Impact of Salary History Laws on All States

What do the following cities and states all have in common?
• California
• Delaware
• Massachusetts
• Oregon
• New Orleans
• New York City
• Philadelphia
• Pittsburgh
• Puerto Rico
• San Francisco

They all have, or will soon have, laws on the books preventing employers from asking about job candidate’s salary history. The laws state that companies are prohibited from questioning candidates about their current and past salaries and benefits, as well as prohibit requesting that information from current or former employers, or obtaining it from other sources. The purpose behind these laws, according to advocates, is to ultimately eliminate the persistent gender pay gap in the United States.

The controversial move has created a firestorm in the recruiting industry leaving hiring managers, HR professionals and recruiters wringing their hands, unsure of how to completely undo and relearn standard recruiting and hiring procedures. There is a great deal of information available from both critics and proponents of the law. The bottom line is that even if your city or state is not directly affected by the new laws, if you work for a company that recruits nationwide or regionally surrounding any of the affected areas, you will be impacted on some level.

For example, recently one of our recruiters was working with a client based in a non-affected state, but was speaking with candidates who lived in one of the above listed areas and would be hired to work remotely. (A scenario could look like this: client company based in Virginia; candidate lives in Oregon.) There was some confusion as to why the law was pertinent and our recruiter had to have a candid conversation with the client to explain although their state was not directly affected; the laws were applicable due to the location of the candidates. This type of conversation will become more and more relevant as more and more of these laws pass. A trickle-down effect will spread across all states.

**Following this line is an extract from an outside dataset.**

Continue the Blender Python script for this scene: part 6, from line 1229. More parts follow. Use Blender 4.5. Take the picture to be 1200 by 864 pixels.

Shifting the mindset and changing recruiting behaviors to accommodate only a few states will be challenging, but necessary. As of last year, over half of the states have considered implementing this type of legislation. It is more likely than not, that soon this will be the rule rather than exception. The sooner employers can begin to modify their expectations on salary disclosure; the less painful it will be when the laws pass.
Here are a few suggested steps to move towards compliance.
• Do keep in mind that it is okay to discuss salary expectations.
• Stop asking the current salary question or inquiring about salary history all together.
• Begin thinking of salaries based on a “market-value” mentality. Compensation should be a data-driven decision based on the current value of a given position in the talent market, as well as an individual’s specific skills.
• Remove any questions around compensation from applications.
• Create new procedures for vetting candidates during the recruitment process. Refrain from releasing salary information for past employees.

And last but not least, reaching out to your external recruiting partner for guidance is a good idea. He/ she should be able to provide tips and strategies on how to work through the challenges these laws present. It is a tricky area to navigate and having a trustworthy partner to go to for answers can hopefully ease some of the pain.